Some voices in London, not least some mayoral candidates, are suggesting that what is good for Scotland is good for London. There is an increasing demand for London to keep more of the tax raised in London. This has the potential to become a very dangerous trend for the rest of England and for Wales if it is not handled extremely carefully.

In the case of Greater Manchester, for example, the ResPublica report shows that public spending is £22.5 billion yet tax raised is only £17.7 billion. Devolution of responsibilities to Greater Manchester would make public spending go further and would increase tax revenues by increasing growth.
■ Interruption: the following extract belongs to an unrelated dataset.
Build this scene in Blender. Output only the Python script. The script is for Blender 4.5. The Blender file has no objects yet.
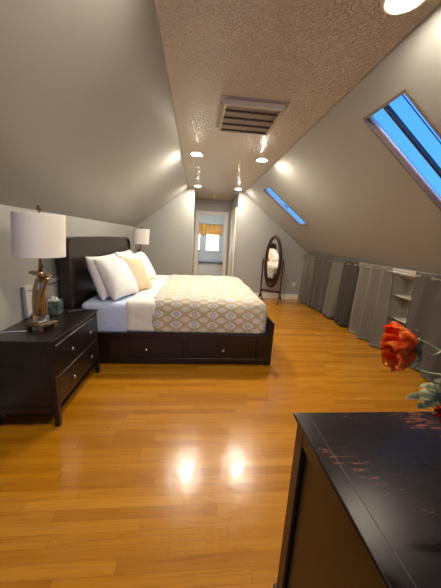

The ambition is to bring tax and spending further into balance, and that is right, but not all places can do this, and we will still need a system of equalisation which protects those areas less able to increase their tax revenues.

Secondly, the UK must remain responsible for UK-wide policies, such as major infrastructure investment, and for the core policies behind public services and welfare provision.

Thirdly, on governance, with devolved powers come extra responsibilities for delivering growth and greater efficiency and for managing investment and risk. Having a governance structure that is fit for purpose and commands public support will be essential. We will have to build on the structures we have, on city regions and, we hope, county regions and combined authorities. As they grow in their responsibilities, such authorities will need a more secure democratic mandate. I think that must mean direct elections using a system of proportional representation.

In conclusion, the next step has to be a constitutional convention to examine powers, responsibilities, capacity building, governance, tax-raising powers and spending powers for devolution within England. I hope that we will do that.